### DATA ROWS
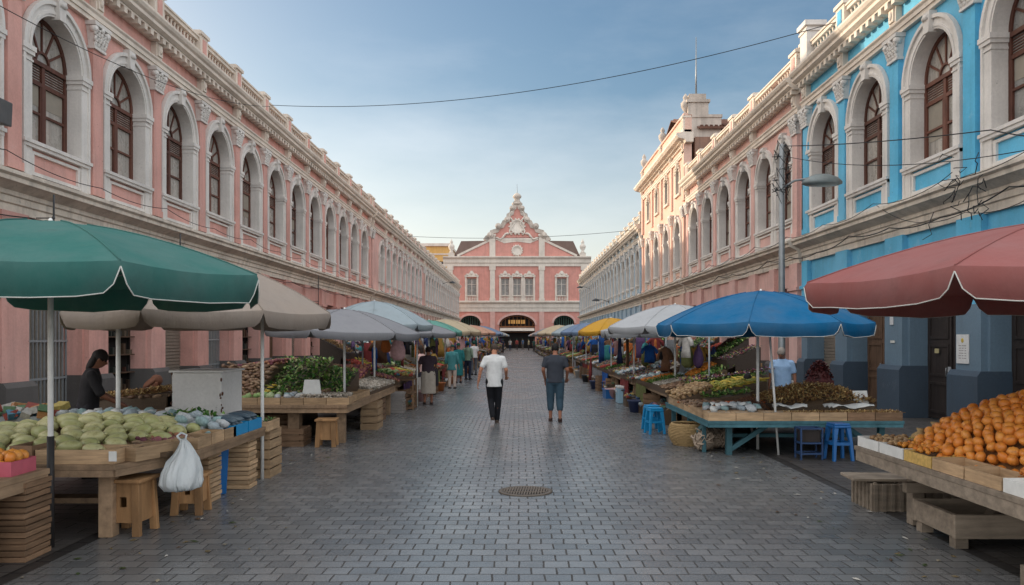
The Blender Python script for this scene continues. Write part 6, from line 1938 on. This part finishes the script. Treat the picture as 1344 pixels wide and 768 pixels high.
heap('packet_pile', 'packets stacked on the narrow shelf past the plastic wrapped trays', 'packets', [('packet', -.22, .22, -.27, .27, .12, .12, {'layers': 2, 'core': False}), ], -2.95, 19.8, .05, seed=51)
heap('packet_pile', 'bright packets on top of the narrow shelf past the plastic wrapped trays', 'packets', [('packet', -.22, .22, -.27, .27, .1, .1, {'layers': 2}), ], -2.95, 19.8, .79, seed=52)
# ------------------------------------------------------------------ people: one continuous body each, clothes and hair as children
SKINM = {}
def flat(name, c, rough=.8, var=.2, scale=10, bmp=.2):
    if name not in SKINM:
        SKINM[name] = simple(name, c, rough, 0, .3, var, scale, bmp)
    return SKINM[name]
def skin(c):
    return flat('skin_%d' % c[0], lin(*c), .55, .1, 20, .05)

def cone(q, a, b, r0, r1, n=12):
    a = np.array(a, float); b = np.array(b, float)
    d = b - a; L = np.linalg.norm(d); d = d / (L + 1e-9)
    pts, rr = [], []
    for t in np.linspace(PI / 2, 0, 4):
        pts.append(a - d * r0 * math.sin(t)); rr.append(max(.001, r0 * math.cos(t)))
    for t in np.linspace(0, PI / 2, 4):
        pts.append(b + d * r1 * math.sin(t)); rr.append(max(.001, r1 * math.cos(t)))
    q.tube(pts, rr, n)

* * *

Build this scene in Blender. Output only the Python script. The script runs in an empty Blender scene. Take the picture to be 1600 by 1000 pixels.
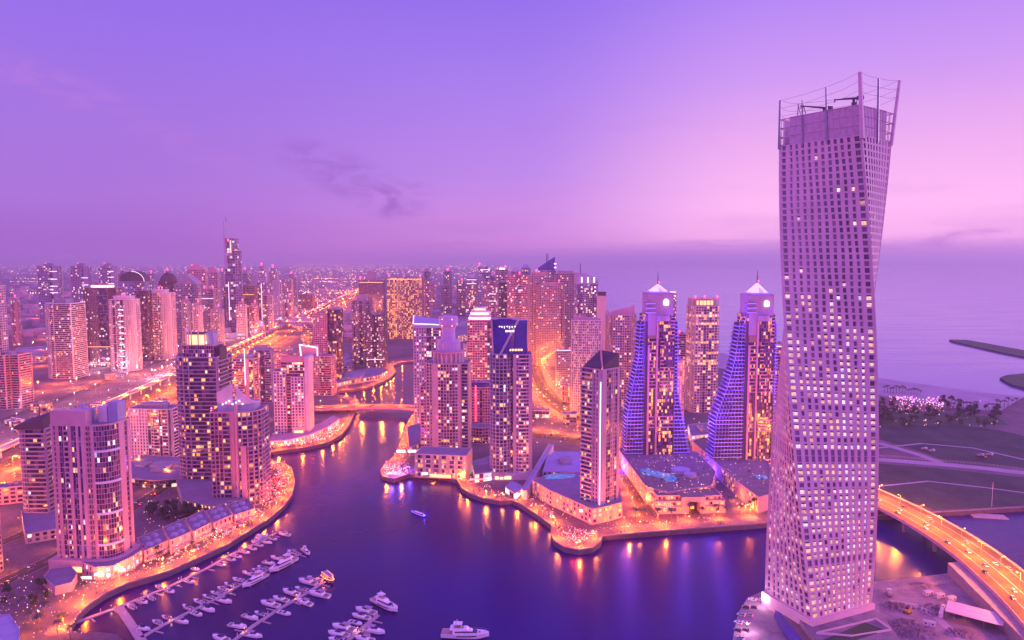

### EXERCISE REQUIREMENTS
Everything from the line with "The Blender Python" through the line with "return flat('skin_%d' %" is to be output exactly; leave out all other lines.

### FINISHED EXERCISE
The Blender Python script for this scene continues. Write part 6, from line 1938 on. This part finishes the script. Treat the picture as 1344 pixels wide and 768 pixels high.
heap('packet_pile', 'packets stacked on the narrow shelf past the plastic wrapped trays', 'packets', [('packet', -.22, .22, -.27, .27, .12, .12, {'layers': 2, 'core': False}), ], -2.95, 19.8, .05, seed=51)
heap('packet_pile', 'bright packets on top of the narrow shelf past the plastic wrapped trays', 'packets', [('packet', -.22, .22, -.27, .27, .1, .1, {'layers': 2}), ], -2.95, 19.8, .79, seed=52)
# ------------------------------------------------------------------ people: one continuous body each, clothes and hair as children
SKINM = {}
def flat(name, c, rough=.8, var=.2, scale=10, bmp=.2):
    if name not in SKINM:
        SKINM[name] = simple(name, c, rough, 0, .3, var, scale, bmp)
    return SKINM[name]
def skin(c):
    return flat('skin_%d' % c[0], lin(*c), .55, .1, 20, .05)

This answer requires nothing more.